The other day, I got a phone call. A client was sure that I was doing it all wrong. I was wasting the ad budget on newspaper and television. I could understand his frustration. The plan was not delivering the results we had expected, but it's a rural market with active competitors and not the best time of year for a launch, but we play with the cards we are dealt. His answer to the problem... satellite radio! We should be spending the media dollars on Sirius/XM because, "Everyone is listening to satellite radio now!"
Everyone. There are a little over 21 million Sirius/XM subscribers in the U.S. as of November 2011. Unless there is an unusually high concentration of subscribers in this doctor's market, everyone is not listening to satellite radio. Even those 21 million listeners are listening to a variety of different programming options offered by Sirius/XM not to mention local content available from local radio stations. But all of this ignores the real issue that Sirius/XM cannot be purchased on the local level. So even if every man, woman and child in his market area was tuned into a particular channel satellite, 99% of the budget would be wasted.

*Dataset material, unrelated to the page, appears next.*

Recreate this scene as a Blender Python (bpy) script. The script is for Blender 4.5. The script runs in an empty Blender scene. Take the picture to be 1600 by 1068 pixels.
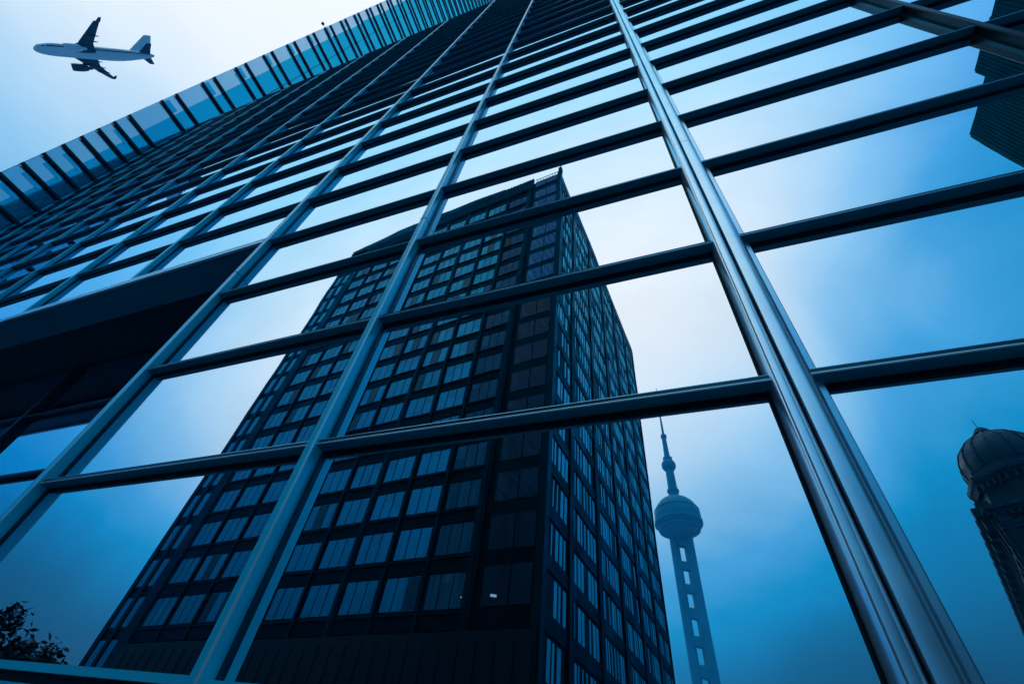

The real point of the exercise is to remember that media habits are individual. When I choose media based on my habits alone (or those of the client), I'm ignoring this fact. Consumers' media habits intersect in various places. On the national level, in programs like the Super Bowl. On the local level, like the Sunday newspaper. So the challenge is how to remind the client that he is not everyone and generalizing his media habits across his market is a recipe for failure.